___ DATASET SECTION

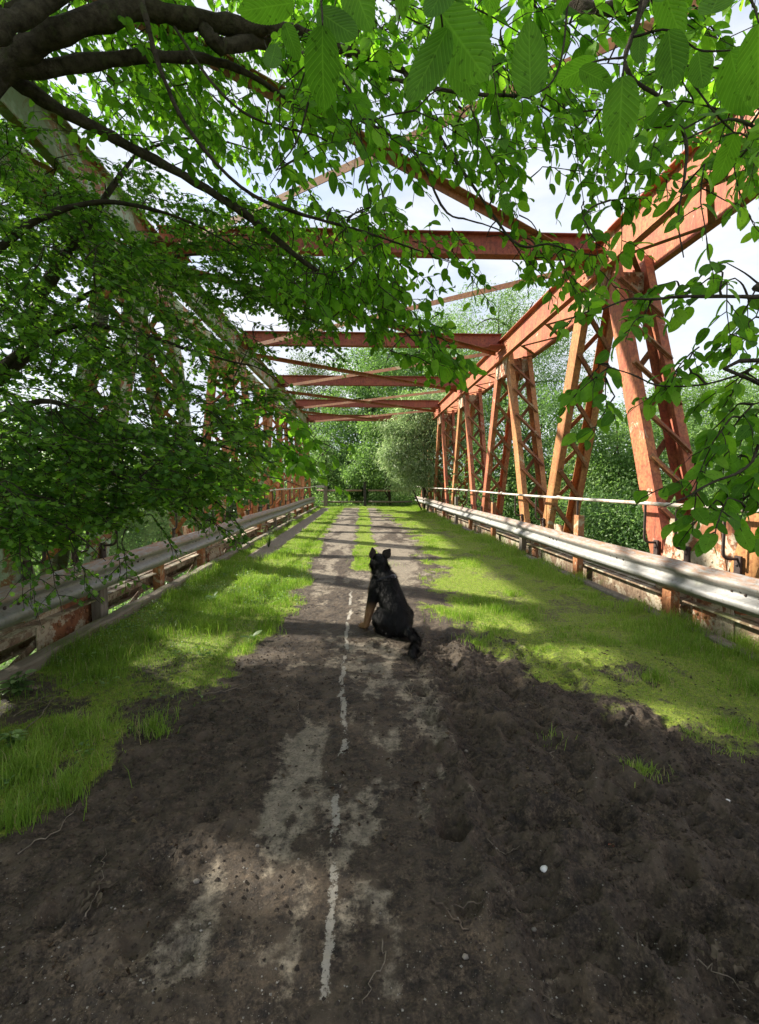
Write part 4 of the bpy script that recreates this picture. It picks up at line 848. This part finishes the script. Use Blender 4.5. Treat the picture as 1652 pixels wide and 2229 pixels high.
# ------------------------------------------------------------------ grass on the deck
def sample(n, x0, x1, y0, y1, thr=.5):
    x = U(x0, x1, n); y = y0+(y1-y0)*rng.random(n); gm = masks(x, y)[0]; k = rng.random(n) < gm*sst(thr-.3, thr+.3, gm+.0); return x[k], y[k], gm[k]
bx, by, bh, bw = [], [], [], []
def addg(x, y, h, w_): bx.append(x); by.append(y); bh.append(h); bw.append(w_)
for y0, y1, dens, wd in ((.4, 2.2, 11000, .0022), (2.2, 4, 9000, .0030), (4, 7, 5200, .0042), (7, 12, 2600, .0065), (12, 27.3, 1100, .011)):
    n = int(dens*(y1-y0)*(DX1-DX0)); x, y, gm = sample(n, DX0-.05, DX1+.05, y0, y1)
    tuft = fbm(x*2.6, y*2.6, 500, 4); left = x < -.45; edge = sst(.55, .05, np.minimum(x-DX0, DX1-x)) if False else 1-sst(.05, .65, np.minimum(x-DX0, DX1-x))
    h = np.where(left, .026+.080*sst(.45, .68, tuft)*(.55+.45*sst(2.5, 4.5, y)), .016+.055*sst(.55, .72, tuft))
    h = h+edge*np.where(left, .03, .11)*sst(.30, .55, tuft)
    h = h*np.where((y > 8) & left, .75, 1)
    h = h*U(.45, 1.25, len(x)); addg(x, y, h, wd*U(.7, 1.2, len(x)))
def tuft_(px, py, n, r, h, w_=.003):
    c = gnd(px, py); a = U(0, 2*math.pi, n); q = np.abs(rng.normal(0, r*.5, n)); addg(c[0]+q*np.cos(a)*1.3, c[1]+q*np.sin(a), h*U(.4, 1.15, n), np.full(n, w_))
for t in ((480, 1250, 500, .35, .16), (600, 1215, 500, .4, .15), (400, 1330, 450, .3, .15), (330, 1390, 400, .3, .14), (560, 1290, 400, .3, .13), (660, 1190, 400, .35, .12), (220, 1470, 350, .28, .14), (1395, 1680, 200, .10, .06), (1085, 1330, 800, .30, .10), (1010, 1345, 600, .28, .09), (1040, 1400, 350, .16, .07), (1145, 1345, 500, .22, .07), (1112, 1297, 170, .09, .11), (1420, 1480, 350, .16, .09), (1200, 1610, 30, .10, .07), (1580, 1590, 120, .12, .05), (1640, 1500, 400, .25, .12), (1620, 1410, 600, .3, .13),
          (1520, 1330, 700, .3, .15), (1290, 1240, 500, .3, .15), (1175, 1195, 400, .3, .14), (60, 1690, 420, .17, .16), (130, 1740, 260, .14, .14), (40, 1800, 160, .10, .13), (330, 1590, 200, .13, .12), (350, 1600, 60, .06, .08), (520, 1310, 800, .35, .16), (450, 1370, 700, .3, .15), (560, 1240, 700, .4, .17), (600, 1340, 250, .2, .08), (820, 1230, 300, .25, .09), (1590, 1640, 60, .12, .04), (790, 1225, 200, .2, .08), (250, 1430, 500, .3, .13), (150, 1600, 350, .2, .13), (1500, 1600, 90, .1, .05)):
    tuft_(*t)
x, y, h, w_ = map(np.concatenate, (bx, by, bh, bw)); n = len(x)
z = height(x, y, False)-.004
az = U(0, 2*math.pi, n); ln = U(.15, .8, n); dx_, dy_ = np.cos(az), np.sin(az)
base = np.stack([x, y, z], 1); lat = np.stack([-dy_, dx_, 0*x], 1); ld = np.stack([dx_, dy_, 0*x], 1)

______

(REQUIREMENT):
Do not copy the pictures, but repeat every line exactly.

(RESPONSE TO THIS TASK):
Write part 4 of the bpy script that recreates this picture. It picks up at line 848. This part finishes the script. Use Blender 4.5. Treat the picture as 1652 pixels wide and 2229 pixels high.
# ------------------------------------------------------------------ grass on the deck
def sample(n, x0, x1, y0, y1, thr=.5):
    x = U(x0, x1, n); y = y0+(y1-y0)*rng.random(n); gm = masks(x, y)[0]; k = rng.random(n) < gm*sst(thr-.3, thr+.3, gm+.0); return x[k], y[k], gm[k]
bx, by, bh, bw = [], [], [], []
def addg(x, y, h, w_): bx.append(x); by.append(y); bh.append(h); bw.append(w_)
for y0, y1, dens, wd in ((.4, 2.2, 11000, .0022), (2.2, 4, 9000, .0030), (4, 7, 5200, .0042), (7, 12, 2600, .0065), (12, 27.3, 1100, .011)):
    n = int(dens*(y1-y0)*(DX1-DX0)); x, y, gm = sample(n, DX0-.05, DX1+.05, y0, y1)
    tuft = fbm(x*2.6, y*2.6, 500, 4); left = x < -.45; edge = sst(.55, .05, np.minimum(x-DX0, DX1-x)) if False else 1-sst(.05, .65, np.minimum(x-DX0, DX1-x))
    h = np.where(left, .026+.080*sst(.45, .68, tuft)*(.55+.45*sst(2.5, 4.5, y)), .016+.055*sst(.55, .72, tuft))
    h = h+edge*np.where(left, .03, .11)*sst(.30, .55, tuft)
    h = h*np.where((y > 8) & left, .75, 1)
    h = h*U(.45, 1.25, len(x)); addg(x, y, h, wd*U(.7, 1.2, len(x)))
def tuft_(px, py, n, r, h, w_=.003):
    c = gnd(px, py); a = U(0, 2*math.pi, n); q = np.abs(rng.normal(0, r*.5, n)); addg(c[0]+q*np.cos(a)*1.3, c[1]+q*np.sin(a), h*U(.4, 1.15, n), np.full(n, w_))
for t in ((480, 1250, 500, .35, .16), (600, 1215, 500, .4, .15), (400, 1330, 450, .3, .15), (330, 1390, 400, .3, .14), (560, 1290, 400, .3, .13), (660, 1190, 400, .35, .12), (220, 1470, 350, .28, .14), (1395, 1680, 200, .10, .06), (1085, 1330, 800, .30, .10), (1010, 1345, 600, .28, .09), (1040, 1400, 350, .16, .07), (1145, 1345, 500, .22, .07), (1112, 1297, 170, .09, .11), (1420, 1480, 350, .16, .09), (1200, 1610, 30, .10, .07), (1580, 1590, 120, .12, .05), (1640, 1500, 400, .25, .12), (1620, 1410, 600, .3, .13),
          (1520, 1330, 700, .3, .15), (1290, 1240, 500, .3, .15), (1175, 1195, 400, .3, .14), (60, 1690, 420, .17, .16), (130, 1740, 260, .14, .14), (40, 1800, 160, .10, .13), (330, 1590, 200, .13, .12), (350, 1600, 60, .06, .08), (520, 1310, 800, .35, .16), (450, 1370, 700, .3, .15), (560, 1240, 700, .4, .17), (600, 1340, 250, .2, .08), (820, 1230, 300, .25, .09), (1590, 1640, 60, .12, .04), (790, 1225, 200, .2, .08), (250, 1430, 500, .3, .13), (150, 1600, 350, .2, .13), (1500, 1600, 90, .1, .05)):
    tuft_(*t)
x, y, h, w_ = map(np.concatenate, (bx, by, bh, bw)); n = len(x)
z = height(x, y, False)-.004
az = U(0, 2*math.pi, n); ln = U(.15, .8, n); dx_, dy_ = np.cos(az), np.sin(az)
base = np.stack([x, y, z], 1); lat = np.stack([-dy_, dx_, 0*x], 1); ld = np.stack([dx_, dy_, 0*x], 1)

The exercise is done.